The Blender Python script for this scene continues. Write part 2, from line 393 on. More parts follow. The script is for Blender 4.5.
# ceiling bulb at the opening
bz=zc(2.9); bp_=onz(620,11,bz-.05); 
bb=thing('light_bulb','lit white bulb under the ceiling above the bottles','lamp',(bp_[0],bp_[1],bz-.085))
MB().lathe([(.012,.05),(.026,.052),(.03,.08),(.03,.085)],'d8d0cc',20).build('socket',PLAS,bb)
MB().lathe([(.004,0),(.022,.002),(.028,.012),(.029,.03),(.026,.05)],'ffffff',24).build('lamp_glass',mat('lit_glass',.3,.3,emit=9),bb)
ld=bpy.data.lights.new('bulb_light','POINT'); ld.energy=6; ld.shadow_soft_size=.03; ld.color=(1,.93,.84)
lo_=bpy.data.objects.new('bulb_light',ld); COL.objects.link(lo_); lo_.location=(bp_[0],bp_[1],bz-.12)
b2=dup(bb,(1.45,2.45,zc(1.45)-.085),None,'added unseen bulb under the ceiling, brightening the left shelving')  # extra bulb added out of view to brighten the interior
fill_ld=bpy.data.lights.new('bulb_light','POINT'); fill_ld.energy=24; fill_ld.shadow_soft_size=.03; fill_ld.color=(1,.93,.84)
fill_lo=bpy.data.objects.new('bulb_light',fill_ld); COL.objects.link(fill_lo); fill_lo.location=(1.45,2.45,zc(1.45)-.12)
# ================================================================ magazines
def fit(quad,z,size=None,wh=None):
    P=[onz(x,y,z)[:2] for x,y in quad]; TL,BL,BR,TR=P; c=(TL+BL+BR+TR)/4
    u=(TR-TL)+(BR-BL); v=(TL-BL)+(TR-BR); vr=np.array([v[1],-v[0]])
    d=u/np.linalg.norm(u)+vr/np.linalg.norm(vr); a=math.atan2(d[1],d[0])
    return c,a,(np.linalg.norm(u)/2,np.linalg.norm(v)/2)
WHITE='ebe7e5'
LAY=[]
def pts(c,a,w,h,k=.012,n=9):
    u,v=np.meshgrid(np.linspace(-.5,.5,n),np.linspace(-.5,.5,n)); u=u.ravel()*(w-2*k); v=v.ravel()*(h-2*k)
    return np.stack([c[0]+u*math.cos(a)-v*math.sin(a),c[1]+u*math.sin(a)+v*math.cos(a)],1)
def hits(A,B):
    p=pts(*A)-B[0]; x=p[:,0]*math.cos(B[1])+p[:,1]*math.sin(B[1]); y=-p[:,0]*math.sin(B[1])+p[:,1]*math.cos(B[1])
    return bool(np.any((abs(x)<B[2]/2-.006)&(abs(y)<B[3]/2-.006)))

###

All of the lines above must be returned exactly.

The Blender Python script for this scene continues. Write part 2, from line 393 on. More parts follow. The script is for Blender 4.5.
# ceiling bulb at the opening
bz=zc(2.9); bp_=onz(620,11,bz-.05); 
bb=thing('light_bulb','lit white bulb under the ceiling above the bottles','lamp',(bp_[0],bp_[1],bz-.085))
MB().lathe([(.012,.05),(.026,.052),(.03,.08),(.03,.085)],'d8d0cc',20).build('socket',PLAS,bb)
MB().lathe([(.004,0),(.022,.002),(.028,.012),(.029,.03),(.026,.05)],'ffffff',24).build('lamp_glass',mat('lit_glass',.3,.3,emit=9),bb)
ld=bpy.data.lights.new('bulb_light','POINT'); ld.energy=6; ld.shadow_soft_size=.03; ld.color=(1,.93,.84)
lo_=bpy.data.objects.new('bulb_light',ld); COL.objects.link(lo_); lo_.location=(bp_[0],bp_[1],bz-.12)
b2=dup(bb,(1.45,2.45,zc(1.45)-.085),None,'added unseen bulb under the ceiling, brightening the left shelving')  # extra bulb added out of view to brighten the interior
fill_ld=bpy.data.lights.new('bulb_light','POINT'); fill_ld.energy=24; fill_ld.shadow_soft_size=.03; fill_ld.color=(1,.93,.84)
fill_lo=bpy.data.objects.new('bulb_light',fill_ld); COL.objects.link(fill_lo); fill_lo.location=(1.45,2.45,zc(1.45)-.12)
# ================================================================ magazines
def fit(quad,z,size=None,wh=None):
    P=[onz(x,y,z)[:2] for x,y in quad]; TL,BL,BR,TR=P; c=(TL+BL+BR+TR)/4
    u=(TR-TL)+(BR-BL); v=(TL-BL)+(TR-BR); vr=np.array([v[1],-v[0]])
    d=u/np.linalg.norm(u)+vr/np.linalg.norm(vr); a=math.atan2(d[1],d[0])
    return c,a,(np.linalg.norm(u)/2,np.linalg.norm(v)/2)
WHITE='ebe7e5'
LAY=[]
def pts(c,a,w,h,k=.012,n=9):
    u,v=np.meshgrid(np.linspace(-.5,.5,n),np.linspace(-.5,.5,n)); u=u.ravel()*(w-2*k); v=v.ravel()*(h-2*k)
    return np.stack([c[0]+u*math.cos(a)-v*math.sin(a),c[1]+u*math.sin(a)+v*math.cos(a)],1)
def hits(A,B):
    p=pts(*A)-B[0]; x=p[:,0]*math.cos(B[1])+p[:,1]*math.sin(B[1]); y=-p[:,0]*math.sin(B[1])+p[:,1]*math.cos(B[1])
    return bool(np.any((abs(x)<B[2]/2-.006)&(abs(y)<B[3]/2-.006)))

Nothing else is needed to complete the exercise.